Federal Reserve Will Raise Interest Rates Nine Times: JP Morgan

By Naveen Athrappully
Naveen Athrappully
Naveen Athrappully
Naveen Athrappully is a news reporter covering business and world events at The Epoch Times.
February 22, 2022Updated: February 22, 2022

The Federal Reserve is likely to raise interest rates nine times consecutively as policymakers attempt to rein in inflationary pressures, say economists at JP Morgan Chase.

The bank expects the Fed to raise interest rates by 25 basis points each of the nine times until March 2023, which would mean a total interest rate hike of 2.25 percent. By early next year, JP Morgan expects the Fed to take a neutral stance on the issue of interest rate, according to a research note, reported Bloomberg.

Since the January inflation reading “surprised materially to the upside,” the bank no longer expects inflation to decelerate from the last quarter’s “near-record pace.”

The Consumer Price index (CPI), a measure of inflation, rose 7.5 percent in January 2022 when compared to the same month last year, according to a Feb. 10 report by the U.S. Department of Labor. This is the fastest inflation increase since the 7.6 percent hike in February 1982.

A “feedback loop” may be developing between cost pressures, strong growth, and the behavior of the private sector. According to the note, this feedback loop will carry on even when the upward price pressure in the energy sector eases down.

“The risk that central banks shift and perceive a need to generate slow growth—and the corresponding impact on global financial conditions—is now the most significant threat to an otherwise healthy global backdrop,” the note said.

Other major financial institutions are also predicting big interest rate hikes by the Fed this year. UBS expects the central bank to raise rates six times this year for a total of 150 basis points.

Citi also expects a 150 basis point increase for the year, beginning with a 50 point hike in March and four 25 point increases in May, June, September, and December.
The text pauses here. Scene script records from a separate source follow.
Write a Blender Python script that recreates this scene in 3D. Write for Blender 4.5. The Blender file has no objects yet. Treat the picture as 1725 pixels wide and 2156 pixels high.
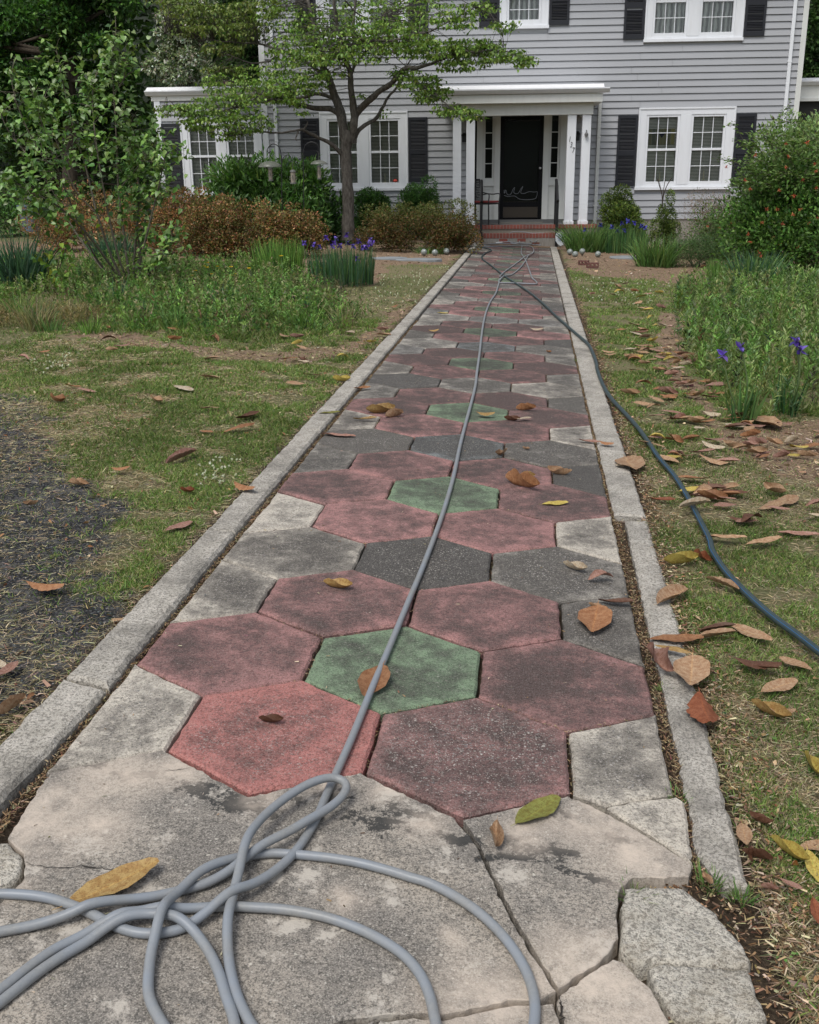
import bpy, math, random
import numpy as np
from mathutils import Vector, Matrix
random.seed(7)
RNG = np.random.default_rng(7)
sc = bpy.context.scene
COL = sc.collection
# ------------------------------------------------------------------ camera
F, CX, CY, PITCH, YAW, ROLL = 2130.0, 862.5, 1078.0, 0.31717, 0.11985, -0.01124   # pixels of a 1725 x 2156 picture
CAM = np.array([0.39775, -2.88891, 1.46890])
CS = -0.05435                     # the paving falls gently to the right
U = 0.535                         # width of one hexagonal paver across its flats
def _rot():
    c, s = math.cos(YAW), math.sin(YAW)
    fwd = np.array([-s*math.cos(PITCH), c*math.cos(PITCH), -math.sin(PITCH)])
    right = np.array([c, s, 0.0]); up = np.cross(right, fwd)
    cr, sr = math.cos(ROLL), math.sin(ROLL)
    return np.array([cr*right+sr*up, -sr*right+cr*up, fwd])
RM = _rot()
cd = bpy.data.cameras.new('camera'); cam = bpy.data.objects.new('camera', cd); COL.objects.link(cam)
cd.sensor_fit = 'VERTICAL'; cd.sensor_height = 24.0; cd.lens = 24.0*F/2156.0
cd.clip_start = 0.05; cd.clip_end = 2000
m = Matrix.Identity(4)
for i in range(3):
    m[i][0] = RM[0][i]; m[i][1] = RM[1][i]; m[i][2] = -RM[2][i]; m[i][3] = CAM[i]
cam.matrix_world = m
sc.camera = cam
# ------------------------------------------------------------------ light
SUN_EL, SUN_AZ = math.radians(58), math.radians(-155)     # azimuth from +Y towards +X
w = bpy.data.worlds.new('World'); sc.world = w; w.use_nodes = True
wn = w.node_tree; wn.nodes.clear()
wo = wn.nodes.new('ShaderNodeOutputWorld'); bg = wn.nodes.new('ShaderNodeBackground'); sk = wn.nodes.new('ShaderNodeTexSky')
sk.sky_type = 'NISHITA'; sk.sun_disc = False; sk.sun_elevation = SUN_EL; sk.sun_rotation = SUN_AZ
sk.air_density = 1.0; sk.dust_density = 2.5; sk.ozone_density = 1.0
bg.inputs[1].default_value = 0.13
hs = wn.nodes.new('ShaderNodeHueSaturation'); hs.inputs['Saturation'].default_value = .45      # overcast: nearly neutral
wn.links.new(sk.outputs[0], hs.inputs['Color']); wn.links.new(hs.outputs[0], bg.inputs[0]); wn.links.new(bg.outputs[0], wo.inputs[0])
sl = bpy.data.lights.new('sun', 'SUN'); sl.energy = 1.5; sl.angle = math.radians(24); sl.color = (1.0, 0.97, 0.92)
so = bpy.data.objects.new('sun', sl); COL.objects.link(so)
sd = Vector((math.sin(SUN_AZ)*math.cos(SUN_EL), math.cos(SUN_AZ)*math.cos(SUN_EL), math.sin(SUN_EL)))
so.rotation_euler = sd.to_track_quat('Z', 'Y').to_euler()
sc.view_settings.view_transform = 'Standard'; sc.view_settings.look = 'None'; sc.view_settings.exposure = 0.34; sc.view_settings.gamma = 1
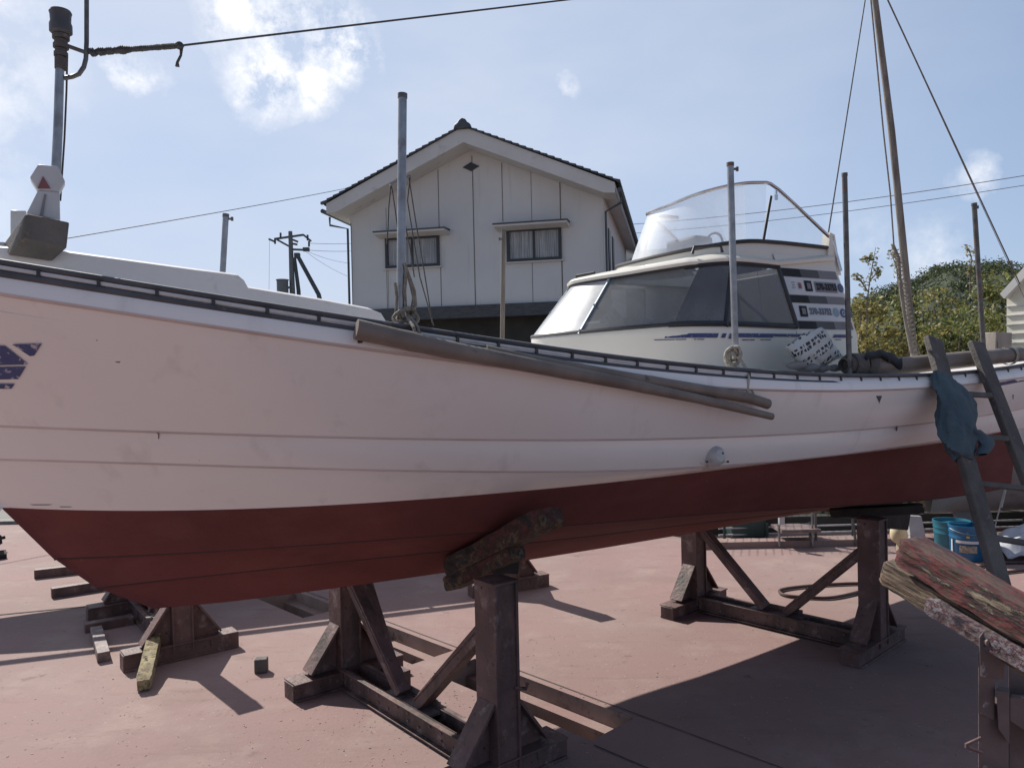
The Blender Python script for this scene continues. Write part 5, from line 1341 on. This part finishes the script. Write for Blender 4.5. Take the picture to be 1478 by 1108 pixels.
# gutters & pipes
mb = MB()
for sd in (-1, 1): mb.tube([roofpt(sd, 1.03, -OV, .10), roofpt(sd, 1.03, DEP+.5, .10)], .06, 8)
g0 = roofpt(-1, 1.03, -.3, .02); mb.tube([g0, g0-ZZ*.22, HP(wl_+.06, zE-.35, -.06), HP(wl_+.06, zband-.2, -.06), HP(wl_+.06, .5, -.06)], .032, 8)
g0 = roofpt(1, 1.03, -.3, .02); mb.tube([g0, g0-ZZ*.15, HP(-.06, zE-.35, -.06), HP(-.06, zband-.2, -.06), HP(-.06, .5, -.06)], .032, 8)
obj('rain_pipe', mb, 'pole_dark', house, split=1)
# windows
def window(x0, y0, x1, y1, yr0, yr1, awn):
    TL = hw(x0, y0, .02); BL = hw(x0, y1, .02); TR = hw(x1, yr0, .02); BR = hw(x1, yr1, .02)
    aL = (HC-TL).dot(hx_); aRr = (HC-TR).dot(hx_); zt_ = (TL.z+TR.z)/2; zb_ = (BL.z+BR.z)/2
    aM = (aL+aRr)/2; wd = aL-aRr; ht = zt_-zb_; zm = (zt_+zb_)/2
    mb = MB(); t_ = .075
    for z in (zt_, zb_): mb.box(HP(aM, z, -.02), (wd+t_, .10, t_), HR)
    for a in (aL, aRr): mb.box(HP(a, zm, -.02), (t_, .096, ht-t_), HR)
    mb.box(HP(aM, zm, -.01), (.06, .07, ht-t_), HR)
    fr_ = obj('window', mb, 'frame_dark', house, smooth=0)
    mb = MB()
    nn_ = 60; rows = [[HP(aL-.05-(wd-.1)*k/nn_, z, -.008-.012*math.sin(k*1.9)-.006*math.sin(k*.7)) for k in range(nn_+1)] for z in (zb_+.03, zt_-.03)]
    mb.grid(rows); obj('curtain', mb, 'curtain', fr_, smooth=80)
    mb = MB(); mb.quad(HP(aL, zb_, -.035), HP(aRr, zb_, -.035), HP(aRr, zt_, -.035), HP(aL, zt_, -.035)); obj('pane', mb, 'win_glass', fr_, smooth=0)
    mb = MB(); mb.box(HP(aM, zb_-.06, -.05), (wd+.22, .12, .03), HR); obj('sill', mb, 'house_white', fr_)
    (ax0, ay0, ax1, ay1) = awn; a0 = (HC-hw(ax0, ay0, .5)).dot(hx_); a1 = (HC-hw(ax1, ay1, .5)).dot(hx_); za = hw((ax0+ax1)/2, (ay0+ay1)/2, .5).z
    mb = MB()
    P1 = [HP(a0, za-.10, -.002), HP(a0, za+.02, -.002), HP(a0, za, -.5), HP(a0, za-.05, -.5)]
    mb.prism(P1, HP(a1, 0)-HP(a0, 0)); aw = obj('awning', mb, 'house_white', house, smooth=0)
    mb = MB(); mb.prism([HP(a0+.02, za+.022, .0), HP(a0+.02, za+.06, .0), HP(a0+.02, za+.035, -.53), HP(a0+.02, za+.003, -.53)], HP(a1-.02, 0)-HP(a0+.02, 0)); obj('awning_cap', mb, 'pole_dark', aw, smooth=0)
t = MATS['screen_front'].node_tree; tcn = [n for n in t.nodes if n.type == 'TEX_COORD'][0]; dp = t.nodes.new('ShaderNodeVectorMath'); dp.operation = 'DOT_PRODUCT'; dp.inputs[1].default_value = (math.cos(R(30)), math.sin(R(30)), 0)
t.links.new(tcn.outputs['Object'], dp.inputs[0]); mr = t.nodes.new('ShaderNodeMapRange'); mr.inputs[1].default_value = 1.40; mr.inputs[2].default_value = 1.78; mr.inputs[3].default_value = 1.0; mr.inputs[4].default_value = .38; t.links.new(dp.outputs['Value'], mr.inputs[0])
mu = t.nodes.new('ShaderNodeMath'); mu.operation = 'MULTIPLY'; al = t.nodes['Principled BSDF'].inputs['Alpha']; t.links.new(al.links[0].from_socket, mu.inputs[0]); t.links.new(mr.outputs[0], mu.inputs[1]); t.links.new(mu.outputs[0], al)
mxs = [n for n in t.nodes if n.type == 'MIX_SHADER'][0]; m5 = t.nodes.new('ShaderNodeMath'); m5.operation = 'MULTIPLY'; m5.inputs[1].default_value = .3; t.links.new(mu.outputs[0], m5.inputs[0]); t.links.new(m5.outputs[0], mxs.inputs[0])
glass_mat('win_glass', (.05, .06, .07), .22, .05, .8)
window(558, 345, 632, 386, 341, 382, (539, 335, 641, 330))
window(733, 333, 808, 377, 329, 372, (712, 324, 818, 318))
# side windows
mb = MB()
for (d_, w_) in ((.9, .5), (2.2, .5)): mb.box(HP(0, zE-1.15, d_+.5), (.06, w_, 1.2), HR)
obj('side_window', mb, 'frame_dark', house, smooth=0, split=1)
# rear wing
mb = MB(); mb.box(HP(-2.3, (zE-.6)/2, DEP+1.5), (5.0, 4, zE-.6), HR); obj('rear_wing', mb, 'dark_wall', house, smooth=0)
mb = MB(); c = HP(-2.3, zE-.6, DEP+1.5); mb.prism([c+hx_*-2.9+hn*2.3-ZZ*.1, c+hx_*2.9+hn*2.3-ZZ*.1, c+hx_*2.9+ZZ*.9, c+hx_*-2.9+ZZ*.9], -hn*.1); mb.box(c+hn*.9+ZZ*.0, (5.8, 3.2, .12), HR); obj('rear_roof', mb, 'tile', house, smooth=0)

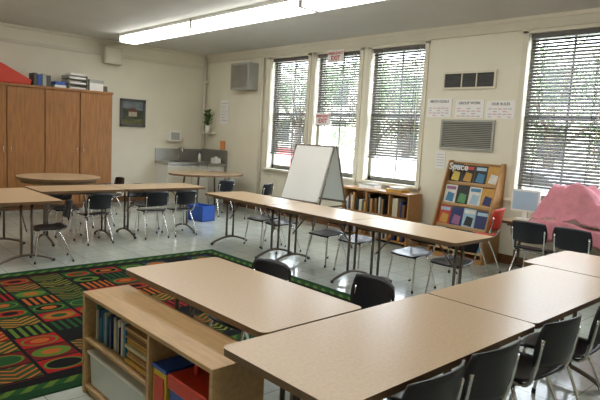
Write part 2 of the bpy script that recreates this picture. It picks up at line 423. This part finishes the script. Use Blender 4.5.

Goldman Sachs foresees seven consecutive 25 basis point hikes.

The Federal Open Market Committee held a meeting between Jan. 25 and 26 which indicated a more aggressive interest rate policy. Participants of the meeting observed that there was a stronger outlook for positive economic activity, higher inflation, and a tighter labor market.

“Consequently, most participants suggested that a faster pace of increases in the target range for the federal funds rate than in the post-2015 period would likely be warranted, should the economy evolve generally in line with the Committee’s expectation,” from the minutes of the meeting.

Federal Reserve Governor Michelle Bowman recently stated that she and her colleagues were “watching the data closely” to determine the “appropriate size” of the interest rate hike at the March meeting.

She expressed support for “decisive action” that would lower inflation. Bowman expects additional rate increases in the coming months to tackle the “much too high” inflation.

“Looking beyond this spring, my views on the appropriate pace of interest rate increases and balance sheet reduction for this year and beyond will depend on how the economy evolves,” Bowman said while speaking at an American Bankers Association conference in Palm Desert, California.